Saletan’s giving the case for disanalogy it’s due. He follows this noting:
The argument has plenty of problems. We let old people marry. We let infertile people marry. We don’t insist that married couples produce kids. We welcome adoption and stepfamilies. Gay couples can have kids using donated eggs or sperm. Many gay people are already raising children, and doing it just as well as straight people.
All of that is true. But I’d be remiss to omit the rejoinder from George and his colleagues: Sex is a much brighter line than fertility or intention to bear children. It’s certainly a less intrusive distinction to enforce.
This is now a point about legal treatment – the law isn’t about your intentions with the marriage, it’s about what can reasonably be expected in it. In this regard, it is right that the case for analogy between race and sex-orientation discrimination is weaker. But, again, analogies are not identities, and to hold them to the standard that the cases be identical is crazy.

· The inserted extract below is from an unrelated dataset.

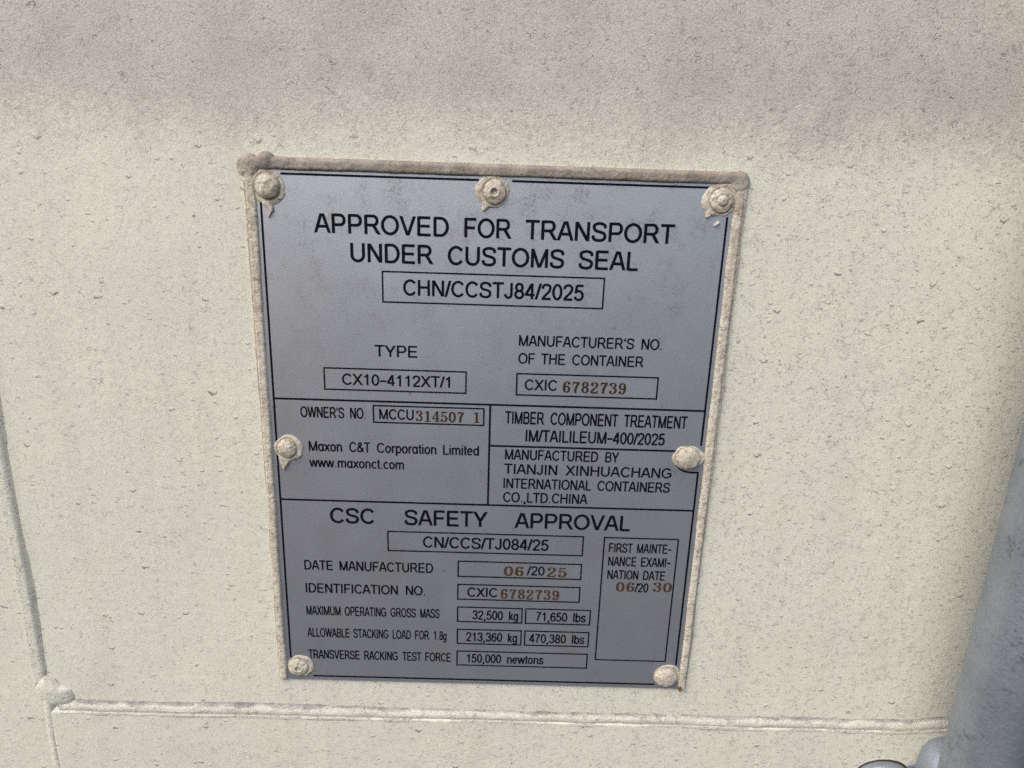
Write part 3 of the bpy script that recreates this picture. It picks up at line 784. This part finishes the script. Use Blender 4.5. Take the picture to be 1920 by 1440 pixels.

In this respect, I think Saletan’s on the right track both argumentatively and politically to acknowledge that there may be differences between these cases. But the differences are still insufficient to break the relevance of the analogy.
At the risk of irritating John let me offer a rather inchoate thought – People raise the issue of polygamy to test your argument, to see if the argument you are making would also justify legalizing polygamy. If your argument could also be used to support legalizing polygamy than we ought to inspect it more closely, and perhaps refine it a little bit more. The slippery slope is not always fallacious.
Hi Ben, Apologies in advance for the long reply. I like your observation that often slippery slopes and analogies can be posed less as demonstrative arguments, but more as exploratory considerations. John and I have made a similar distinction with regard to tu quoque reasoning – you point out apparent cases of hypocrisy less to refute and more for the sake of asking a clarifying question. The crucial thing about this distinction is how we wield it. Especially if we think that it’s a clarifying device, we don’t want to prohibit it, but because it can (as I noted earlier in the post) serve as a strategic tool to make the other side waste their energies on something irrelevant, it has its abuses. In this respect, context matters, for sure.
And I think it’s worth making it explicit how we’ve really got two notions of ‘fallacy’ afoot here. On the one hand, we have a strict semantic notion of fallacy, which is about either truth transmission or relevance. On the other hand, we have this dialectical notion of fallacy, which is about having a fruitful discussion. We can have semantically fine but dialectically fallacious arguments, and we can have semantically fallacious and dialectically appropriate arguments. The kind of ‘exploratory’ or ‘dialectical’ slippery slopes or analogies are of the latter kind — they may, in the end be false analogies (so semantically defective), but the only way to find that out is to try them out (so dialectically appropriate).